The county's tax challenge

County Mayor Jim Coppinger and the nine members of the County Commission keep suggesting that Chattanooga's city government is somehow shirking its financial obligations to a range of civic agencies because the city has decided to let the sales tax agreement lapse when it expires on May 23. The way county officials tell it, they will have to let funding for these agencies lapse because the city is taking away their funding source.

In truth, city residents and businesses have been paying twice to support the civic agencies involved - or about 80 percent of the bill overall. They've done so in a lot of other city-county cost-sharing arrangements as well. They've been paying once through their donated sales tax revenue, and again through their county property taxes.

City still pays fair share

Even with the lapse of the sales tax agreement, they will still be paying the lion's share - 58 percent - of any support that is ultimately continued for these agencies through the common county property tax that every other county resident and business pays.

They will also use more than half of the $10.5 million from the expiring sales tax agreement to continue fully funding the Regional Planning Agency and most of the city-county library's budget. County government has pretended to pay a portion of these costs by handing back to them some $5 million from the city's contributed sales tax fund.

The city's new arrangement is more than fair. City residents comprise fully half of the county's population, and businesses in the city generate approximately 80 percent of the county's commercial property tax base. Taken together, the city's taxpayers will still 58 percent of the county's property tax receipts.

An outdated formula

So it's past time to let the sales tax agreement expire. It was established in 1966 on the notion that because the city had the bulk of the county's shopping venues, it was fair for the city to share revenue with county government from its local-option 1 cent sales tax. In fact, the city has long needed that revenue to fund and maintain the higher level of infrastructure that is required to attract and keep large businesses - i.e., 24/7 fire service, more intensive policing, large sewer mains, wider and busier roads, garbage collection, public code enforcement.

The county's double dealing

Those costs are not shared by county government, nor does the county provide such services in the unincorporated areas of the county. Without a county charter or home rule, it can't establish and enforce municipal codes, or even hang a traffic light. The county does, however, unfairly use its countywide property tax revenues to support certain key services that it provides only in the unincorporated areas of the county: i.e., road building and maintenance, sheriff's patrol, and volunteer fire department's infrastructure.

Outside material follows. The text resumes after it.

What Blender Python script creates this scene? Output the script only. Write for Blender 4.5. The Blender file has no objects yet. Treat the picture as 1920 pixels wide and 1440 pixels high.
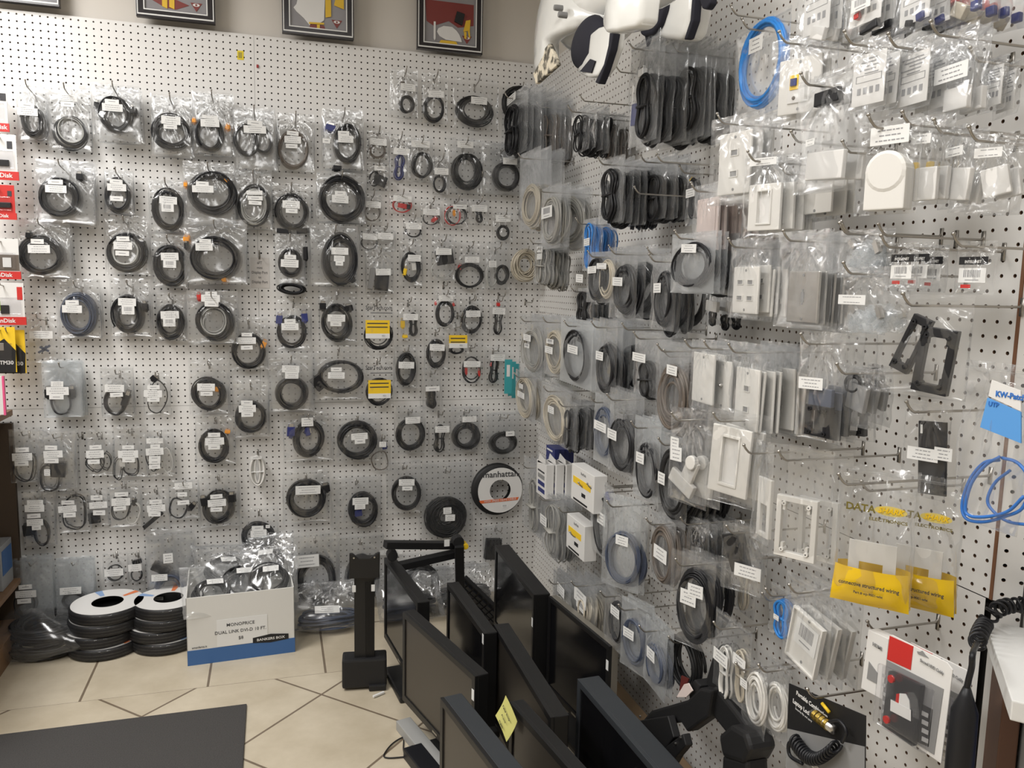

County government also uses countywide tax revenue to issue bonds for the county's Water and Wastewater Treatment Authority for sewers only in the unincorporated areas of the county. (County taxpayers in municipalities that use the WWTA have to pay separately by contract.)

Political weaseling

Given these fiscal inequities, the suggestion that city government has unjustly decided not to fund its fair share of vital civic agencies is nothing more than political weaseling by county officials to shift blame.

That's wrong, and politically pathetic. If county officials were truly responsible to their office, they would fully fund the countywide costs of the county health department, general civic agencies and the urban infrastructure that is increasingly needed to meet the county's pending growth demands. County government also would raise taxes this year - for the first time since 2007 - and initiate, at last, a plan to place a referendum for a county charter government or home rule on the 2012 ballot.

In fact, county officials cannot keep shirking the fiscal challenges that lie before them for the school budget and their rapidly growing urban responsibilities. They must face the fact that tax revenue growth still lags behind the public infrastructure costs of growth, especially given the tax abatements now commonly given to lure business development. Those incentive costs will deprive county government and county schools for years of the revenue needed to service the growth they induce for attendant residential and commercial growth.

Incentives shift costs

County and state officials are fond of shrugging off the cost of these deep, decades-long tax abatements by saying that, well, it will bring more jobs, and more workers and will pay more taxes. But that formula only works if those left to pay the taxes also pay the higher upfront costs of infrastructure that the new businesses dictate.

County government has raised the property tax rate only twice since 1999 - once in 2005, by 26 cents, for schools; and again in 2007, by another 26 cents, most of which went for schools. Those modest increases badly lag behind the real costs of growth and price inflation in that period.

The time-proven schedule for periodic tax increases for local city and county governments used to be four years, beginning the year after an election. That only ended at the county because Commissioner Fred Skillern led a bare majority faction of commissioners who repeatedly withheld a tax increase for county schools in the past decade in a mean yet ultimately successful attempt to force former Superintendent Jesse Register from his job for purely parochial reasons.

A budget chokehold

The myriad bad results of that budget chokehold now include a shriveled general budget and a $14 million school budget deficit. A large chunk of the latter owes to the state's open-ended deferral of the promised second $12 million increase under the revised BEP parity plan for state school funding. The second bump was deferred after the 2008 financial implosion and the drastic fall-off in state tax revenue. Yet it still stands as a challenge to the County Commission's own long neglect of the county school system.

With these fiscal challenges, and pending growth that will come without the tax revenue that has been obliterated by tax abatement incentives, county officials must find the courage to devise a fiscal and charter plan that adequately serves public needs. They can't blame their political cowardice on the city for ending the county's long double-taxation of city residents.